Faced with the contempt motion in July 2019, the U.S. District Court for the Southern District of New York sided with the banks, holding that Next was attempting to hold the banks liable violating orders “that never bound them.” Among other things, U.S. District Judge Colleen McMahon determined that the asset freeze did not apply to the Chinese branches of the banks due to New York’s separate entity rule, which required the court to treat the banks’ foreign branches as entities separate from their New York branches for the purpose of “enforcement of post-judgment asset restraints.” 

Despite Next’s arguments that the separate entity rule should not be used as a “get-out-of-jail-free card” by the banks, the lower court, nonetheless, held that Next failed to offer “proof showing that the banks aided and abetted the [counterfeit-seller defendants’] unlawful activity” by providing them with “routine banking activities.” 

In light of the loss, Next sought intervention from the Second Circuit, which sided with the banks in its August 30 decision for a number of reasons, including that for six years, neither Nike nor Next – sought to enforce the asset restraints against the banks before Next sought to hold the banks in contempt and seek sanctions of upwards of $150 million. As it turns out, despite the district court issuing asset restraint orders in Nike’s favor, the Oregon-based sportswear giant “never sought to enforce the orders against the financial institutions that might have access to or control over the [defendants’] assets,” and Next did not see to enforce the orders until it moved the hold the banks in contempt in July 2019, alleging that the banks had violated the orders as far back as November 2013 by “facilitat[ing] tens of thousands of transactions in violation of the orders, which caused $150 million in damages to Next.”

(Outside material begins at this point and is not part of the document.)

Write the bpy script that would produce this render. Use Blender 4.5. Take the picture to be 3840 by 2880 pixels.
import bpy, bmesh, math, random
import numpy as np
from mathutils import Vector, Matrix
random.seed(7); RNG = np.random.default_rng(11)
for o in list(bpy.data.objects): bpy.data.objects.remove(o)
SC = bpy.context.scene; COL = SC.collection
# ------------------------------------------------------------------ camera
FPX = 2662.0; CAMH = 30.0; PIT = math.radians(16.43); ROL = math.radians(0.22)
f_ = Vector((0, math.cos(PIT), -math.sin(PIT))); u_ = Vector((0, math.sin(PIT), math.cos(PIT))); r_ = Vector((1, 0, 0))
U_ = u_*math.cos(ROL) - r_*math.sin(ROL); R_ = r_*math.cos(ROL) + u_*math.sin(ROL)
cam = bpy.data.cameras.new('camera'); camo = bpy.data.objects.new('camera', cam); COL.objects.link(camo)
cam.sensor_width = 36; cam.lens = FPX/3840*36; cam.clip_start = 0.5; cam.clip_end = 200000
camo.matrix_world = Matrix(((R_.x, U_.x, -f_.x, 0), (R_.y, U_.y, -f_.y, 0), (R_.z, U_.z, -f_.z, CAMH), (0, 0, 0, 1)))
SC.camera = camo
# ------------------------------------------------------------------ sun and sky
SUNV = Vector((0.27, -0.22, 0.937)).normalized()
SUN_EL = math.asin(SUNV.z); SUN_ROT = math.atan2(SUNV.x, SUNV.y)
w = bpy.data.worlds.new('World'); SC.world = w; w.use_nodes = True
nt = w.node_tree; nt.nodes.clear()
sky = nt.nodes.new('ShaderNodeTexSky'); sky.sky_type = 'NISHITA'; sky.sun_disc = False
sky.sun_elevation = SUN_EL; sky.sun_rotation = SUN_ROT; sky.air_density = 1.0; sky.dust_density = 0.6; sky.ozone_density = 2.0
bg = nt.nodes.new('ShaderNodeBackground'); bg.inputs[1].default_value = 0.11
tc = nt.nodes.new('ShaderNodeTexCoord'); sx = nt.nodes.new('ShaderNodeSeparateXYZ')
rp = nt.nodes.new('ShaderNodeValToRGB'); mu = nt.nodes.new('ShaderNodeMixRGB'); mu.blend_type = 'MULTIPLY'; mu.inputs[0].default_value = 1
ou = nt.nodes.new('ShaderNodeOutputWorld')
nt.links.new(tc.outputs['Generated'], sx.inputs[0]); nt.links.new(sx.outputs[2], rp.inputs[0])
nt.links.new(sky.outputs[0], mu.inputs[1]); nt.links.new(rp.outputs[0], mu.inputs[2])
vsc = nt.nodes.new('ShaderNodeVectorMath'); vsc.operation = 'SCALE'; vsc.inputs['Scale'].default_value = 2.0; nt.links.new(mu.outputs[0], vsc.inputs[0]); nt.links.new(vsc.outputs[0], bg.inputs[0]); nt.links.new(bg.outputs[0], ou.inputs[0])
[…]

Upholding the lower court’s decision, the Second Circuit held this week that, among other things, the financial services company’s “delay made a contempt motion an improper vehicle for addressing the banks’ substantial legal defenses to the orders for the first time.” Additionally, like the district court, the appeals panel highlighted “the gamesmanship at the foundation of Next’s motion,” stating that “the $150 million in contempt sanctions reflects injuries that [Next] allowed to accumulate while resting on their rights for six years and disclaiming enforcement for four.” 

“These dilatory tactics undermine Next’s claim to such a large amount in damages,” Judge Michael Park wrote for the Second Circuit panel. “In sum, the district court did not abuse its discretion by denying Nike and Next’s motion for $150 million in contempt sanctions in light of the plaintiffs’ years-long delay in seeking enforcement of the orders.”  

Beyond that, a panel held that “there is a fair ground of doubt as to whether, in light of New York’s separate entity rule” – which treats local branches of foreign banks as separate legal entities – and principles of international comity, the orders could reach assets held at foreign bank branches,” just as there is “a fair ground of doubt as to whether the banks’ activities amounted to ‘active concert or participation’ in violation of the asset restraints that could be enjoined under federal law.” And still yet, in denying Next’s quest for discovery sanctions, Judge Park stated that it failed to “provide clear and convincing proof” that the banks’ “efforts to comply with the discovery orders fell below the standard of reasonable diligence.” 

The decision comes amid a closely-watched legal battle that sheds lights on the limits of U.S. entities and courts to pursue foreign entities, a particularly relevant issue in counterfeit-centric cases, the majority of which involve Chinese parties, and in which the plaintiff rights holders routinely struggle to find any meaningful form of monetary relief. Not the first if its kind, the case follows from two Second Circuit trademark infringement/counterfeiting cases involving Gucci and Tiffany & Co., respectively, which saw Chinese banks challenge the enforceability of discovery orders and prejudgment asset freezes overseas.

The case is Next Investments LLC v. Bank of China, U.S. Court of Appeals for the Second Circuit, No. 20-602.